Et le parti pris de montrer l’aventurier tel qu’il fut : joueur, cynique, hâbleur, tricheur, susceptible, dépressif, exalté, généreux mais rapace, tenant pour rien la vertu des femmes et la droiture des hommes ; et aussi superstitieux mais sceptique, libertin, libre-penseur, mais nullement prêt à sacrifier le moindre de ses plaisirs pour une cause. Symbole éclairant de la fin du 18ème siècle, le point le plus extrême de la Civilisation, qui danse sur un volcan faute d’avoir su se réformer à temps.

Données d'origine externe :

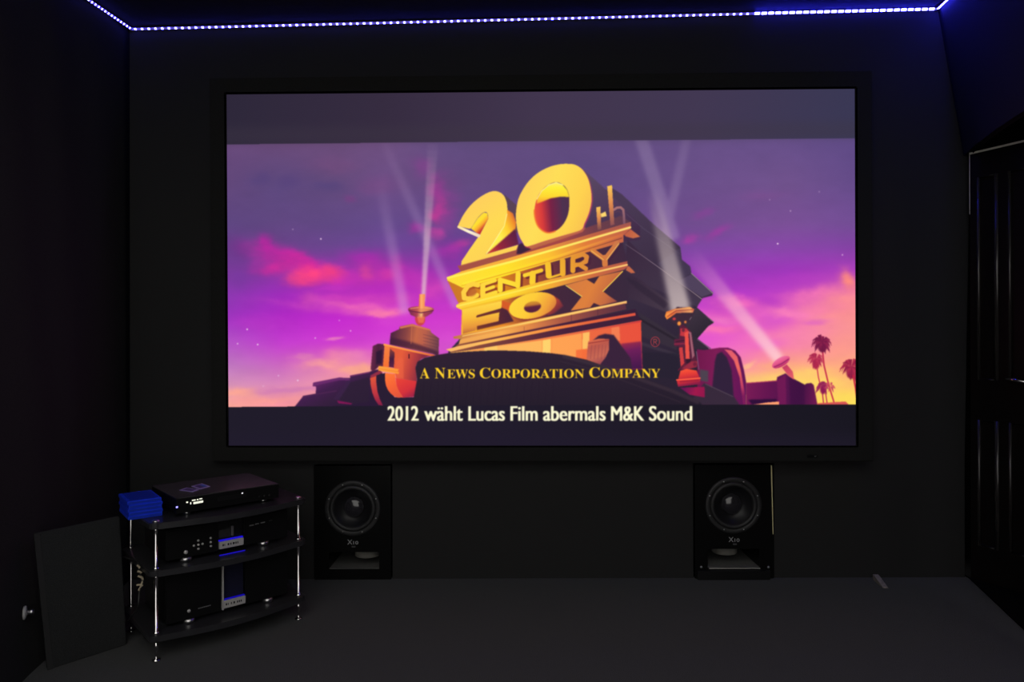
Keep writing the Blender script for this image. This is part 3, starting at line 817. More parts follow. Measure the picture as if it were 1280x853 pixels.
fill([(481.2,466.6),(493.9,467.8),(494.2,475),(495.5,482),(499,490),(503.8,496.8),(498,497.6),(493,496),(488.5,492.6),(484.8,488),(482.4,482.6),(481.3,477)], ((482,470),(500,496),[(0,(255,120,56)),(.5,(246,100,56)),(1,(226,84,60))]), .35)
fill(ellipse(525,399,6.4,8.5), (206,66,76), .5)
fill([(510,387),(542,387),(540,391.5),(533,396),(528,398),(521,397.5),(513,394)], ((510,390),(542,392),[(0,(110,40,80)),(.35,(170,66,80)),(.52,(250,190,120)),(.62,(170,70,80)),(1,(130,50,86))]), .5)
fill(ellipse(526,387,16.2,4.0), ((510,387),(542,387),[(0,(150,50,80)),(.35,(190,86,80)),(.5,(236,150,96)),(.75,(226,130,90)),(1,(170,76,92))]), .4)
stroke([(511,388.6),(526,391.4),(541,388.6)], 1.4, (96,30,66), .4, .8)
stroke([(513,386),(526,384.6),(539,386)], .9, (255,190,130), .4, .7)
fill([(523,386),(524,368),(531,368),(530.6,386)], ((523,376),(531,376),[(0,(226,96,66)),(.4,(255,176,110)),(1,(246,140,80))]), .4)
fill([(521,396),(531,396),(529,404),(523,404)], (240,130,80), .6, .7)
# --- right-hand arch and low buildings
fill([(871,437),(880,438),(899,435),(910,435),(919,438.6),(925.8,447),(930,463.5),(933,480),(932.5,507),(872,507)], ((872,460),(932,460),[(0,(112,26,76)),(.4,(126,30,86)),(1,(96,22,86))]), .5)
fill([(893.5,452),(896,443),(902,440),(908.5,447),(914.5,463.5),(918,507),(888,507)], (50,34,60), .8)
fill([(905,437),(914.5,438.4),(921.5,446),(926.2,465),(931,492),(932,507),(929,507),(924.5,472),(917.5,451.5),(910,442)], ((910,438),(930,495),[(0,(226,92,110)),(.4,(240,104,96)),(.8,(196,66,100)),(1,(126,30,90))]), .5)
fill([(874.5,462),(885.5,464),(885,478),(875,476)], (78,66,80), .8)
fill([(880,479),(918,497),(925,507),(860,507)], (56,42,60), .9)
stroke([(882,480.5),(916,496)], 1.2, (96,80,92), .6, .6)
fill([(932.5,479),(950,477.8),(970.7,476),(971.5,471.6),(982,467),(988,471.7),(1006,481.3),(1007.6,479.8),(1014,479),(1017.2,481.6),(1022,507),(932.5,507)], ((935,485),(1020,495),[(0,(120,28,86)),(.3,(100,22,80)),(.6,(84,22,76)),(.75,(62,18,66)),(1,(110,26,80))]), .5)
fill([(971,476.5),(982,468),(983,507),(973,507)], (112,26,84), .7)
fill([(986,472),(1005,482),(1006,507),(988,507)], (64,18,66), 1.0, .8)
stroke([(933,479.4),(970.7,476.5)], 1.0, (196,70,100), .5, .8)
fill([(935,500),(970,499),(972,503),(940,506)], (48,16,58), .8)
fill([(941,506.2),(958,503.6),(973.7,502.3),(973.8,506.6)], (255,160,112), .35)
fill([(977.5,459.8),(983.5,456),(991,465),(992.6,475),(985,469.6)], ((980,458),(990,474),[(0,(196,60,100)),(1,(230,96,104))]), .4)
disc = ellipse(976.2,453,12.4,5.6,-30)
fill(disc, ((972,446),(980,462),[(0,(246,128,176)),(.4,(230,90,140)),(.7,(196,56,110)),(1,(150,36,96))]), .4)
stroke([(968,459),(977,455),(985.5,449.5)], 1.6, (150,36,100), .5, .8)
# palms
r2 = random.Random(8)
def palm(cx, cy, n, L, col, col2, dr=1.0, seed=1):
    rr = random.Random(seed)
    for k in range(n):
        a = math.radians(-180 + 360 * k / n + rr.uniform(-12, 12))
        l = L * rr.uniform(.75, 1.1)
        ex, ey = cx + l * math.cos(a), cy + l * math.sin(a) * .85
        mx, my = cx + l * .55 * math.cos(a), cy + l * .55 * math.sin(a) * .85 - l * .16
        ey += l * .22 * dr
        w = l * .17
        nx, ny = -math.sin(a) * w, math.cos(a) * w
        fill([(cx, cy), (mx + nx, my + ny), (ex, ey), (mx - nx, my - ny)], col if k % 2 else col2, .45)
        for q in range(3):
            t = .45 + .18 * q
            bx, by = cx + (ex - cx) * t, cy + (ey - cy) * t - l * .08
            stroke([(bx, by), (bx + l * .16 * math.cos(a) , by + l * .3)], .9, col, .4, .9, w2=.4)
stroke([(1028.3,440),(1030,457),(1036,482),(1043,505)], 2.0, ((1028,440),(1043,505),[(0,(196,50,84)),(1,(206,66,76))]), .4)
stroke([(1021.6,462),(1023,472),(1025.5,482)], 1.5, (206,66,84), .4)
stroke([(1028,492),(1029.5,505)], 1.5, (190,56,84), .4); stroke([(1032,492),(1034,505)], 1.4, (190,56,84), .4)
fill(ellipse(1028,432,6,9), (112,26,66), .8)
palm(1027,428,13,14,(118,26,70),(140,34,76), seed=3)
fill(ellipse(1020,455,4.5,7), (176,40,76), .8)
palm(1020,449,11,11,(170,40,78),(190,52,86), seed=5)
fill(ellipse(1029,487,4,6), (140,26,80), .8)
palm(1028,483,9,10,(140,28,84),(160,40,90), seed=7)
palm(1038,483,6,8,(206,76,96),(190,60,96), seed=9)
fill(ellipse(1064,466,6,8), (140,26,66), .9)
palm(1064,459,12,16,(150,32,70),(176,44,76), seed=11)
stroke([(1066.5,470),(1069.5,486),(1071,500)], 2.0, (196,36,66), .5)
fill([(1021.7,504.4),(1057,502.2),(1061,506),(1060,508),(1021.7,508)], (214,84,84), .5)
# --- right foreground searchlight
fill([(846,384),(868,386),(868,391),(862,403),(850,408.6),(838,402),(838,396)], (62,42,58), .6)
fill([(831,395.6),(832.6,390.2),(844,386.2),(862,383.8),(867.8,387),(866,391.2),(845.5,391.6),(838.5,396.6),(833.4,399.8)], ((831,395),(868,386),[(0,(255,150,60)),(.25,(226,110,60)),(.55,(206,120,84)),(.85,(236,160,100)),(1,(206,90,70))]), .4)
stroke([(834,396.5),(845,389),(866,387.4)], .7, (130,50,56), .4, .8); stroke([(833.6,393.5),(845,387),(864,385.5)], .7, (255,206,120), .4, .7)
fill(ellipse(842.6,399,2.0,1.6), (206,60,66), .5)
fill(ellipse(848.8,404.8,2.2,2.6), (250,150,66), .5); fill(ellipse(856.6,403,1.5,1.7), (230,130,70), .5); stroke([(862,400),(864,397)], .8, (150,140,150), .4, .7)
fill([(849,408),(854,406),(859.5,410.5),(864,415.5),(868,441),(871.8,453),(871.6,457),(850,465),(851.6,456),(848.4,436),(849,418)], (88,34,58), .5)
fill([(850.5,411),(858,411),(862,416),(856,421),(850,420)], (196,56,66), .5); fill(ellipse(854,413,2,2.4), (110,40,60), .4)
fill([(842.5,424.6),(855.6,423.6),(856,433),(843,433)], (96,34,62), .5); stroke([(845,427.5),(855,426)], 1.0, (50,26,44), .4); stroke([(843,430.5),(855,430)], 1.2, (150,44,70), .4)
fill([(855.6,416.4),(860.2,414.4),(862,449),(857,449.4)], (236,82,72), .4)
fill([(860.6,414.4),(863.8,416),(868,445),(865,449)], (160,96,112), .4); stroke([(861.2,418),(864.5,447)], .8, (84,30,60), .4)
fill([(848.6,435),(853,434.6),(855.6,457),(851,459.6)], (206,62,66), .4)
fill([(856.8,449),(864,449),(863,454),(858,455)], (52,26,46), .5)
fill([(852,461),(864,452),(872,452),(871,459),(858,463)], (150,44,66), .6); fill(ellipse(868.5,455.5,2.2,2.6), (110,34,60), .5)
stroke([(870.5,440),(873.5,462)], 1.0, (130,110,130), .5, .7)
stroke([(848,463),(856,455)], 1.6, (96,30,56), .5)
fill([(850.5,464),(858,461.5),(870.6,463.5),(874.6,473),(847.6,475)], ((860,462),(862,475),[(0,(250,84,56)),(.5,(226,60,56)),(1,(186,40,60))]), .4)
fill([(845.5,474.6),(875,472.2),(875.2,480.6),(847.5,483.8)], ((846,474),(848,484),[(0,(206,50,56)),(.5,(206,46,58)),(1,(140,30,70))]), .4)
stroke([(845.8,475.4),(875,473)], 1.5, (255,100,70), .4); stroke([(850,477.6),(873,475.6)], .9, (140,30,60), .4)
fill([(850,485),(880.6,483.8),(881,497.2),(862,493.8)], ((855,486),(878,494),[(0,(110,22,84)),(.6,(160,26,76)),(1,(150,24,76))]), .5)
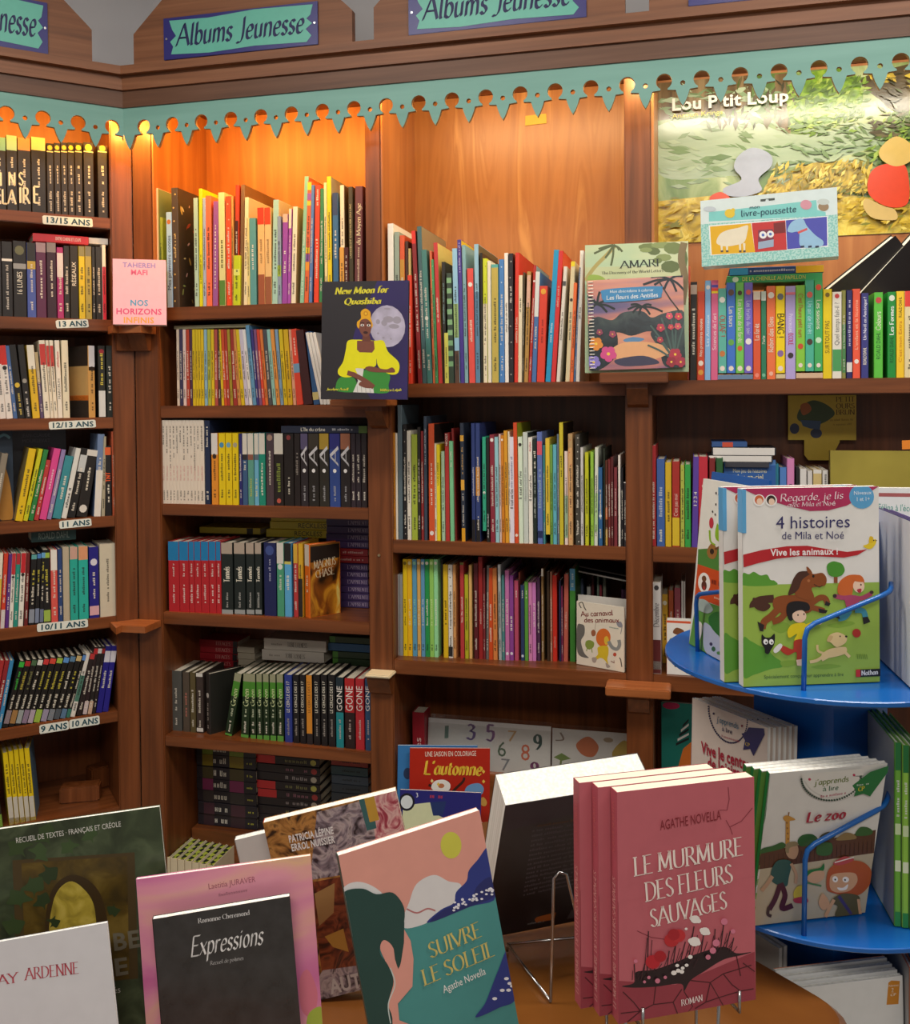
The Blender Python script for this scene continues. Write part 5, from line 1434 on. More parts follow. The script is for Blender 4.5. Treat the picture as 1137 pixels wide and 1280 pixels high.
for k in range(2):
    u0, z0 = FB.hit(630 + 660 / 7.106, 685 + (215 - 45 * k) / 7.106, .13)
    u1, z1 = FB.hit(630 + 1100 / 7.106, 685 + (305 - 45 * k) / 7.106, .13)
    m = FB.mat(u0, .13, z0) @ Matrix.Rotation(math.atan2(z0 - z1, u1 - u0), 4, 'Y') @ Matrix.Translation((0, 0, .0045)) @ Matrix.Rotation(math.pi / 2, 4, 'Y')
    spine_book(m, .0045, .15, u1 - u0 - .004, ('5c564e', '3c3a38')[k], {'b': [(0, 1, 'c8c4bc')] if k == 0 else []}, ('pale thin album lying aslant over the small albums above the carnival book', 'dark thin album lying aslant on the pale one above the carnival book')[k])

# ---------------------------------------------------------------- poster bay
c13, c14 = (860, 340, 8.121), (990, 290, 6.735)
usb = lambda x0, x1, yt, h, T, ink, **k: (x0, x1, yt, h, 0, dict({'up': 1026, 't': [(T, ink) + k.get('at', (330, 620)) + ('d', 'rounded', k.get('sz', .5))], 'pic': [(955, 1005, 'ecdcd0')] + k.get('pic', [])}))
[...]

Qualité des décors (le château campagnard de La Mogère, près de Montpellier, occupé et donc entretenu depuis sa construction par la même famille), qualité de la lumière, photographiée par l’excellent Jean Penzer ; la mise en scène du peu notoire Édouard Niermans n’est pas désagréable.
Et qualité de l’interprétation. La jeune Elsa ne manque pas de charme et offre un joli corps frais ; c’est le dernier rôle d’Alain Cuny, que je n’ai jamais pu piffer (que je sois honnête : il est plutôt bien dans le Satyricon de Fellini) mais qui, là, en vieil aristocrate roué, poudré, subtil et méprisant est absolument parfait. Fabrice Luchini joue le valet de comédie comme personne, on le sait. Et Alain Delon était fait pour interpréter Casanova, tour à tour boudeur, ennuyé, violent, amoureux, lâche, prêt à tout, y compris au pire pour avoir Marcolina (Elsa), tendre, brutal…
Tout y est. Ça ne prend pourtant pas, on semble rester à la surface. C’est bien dommage.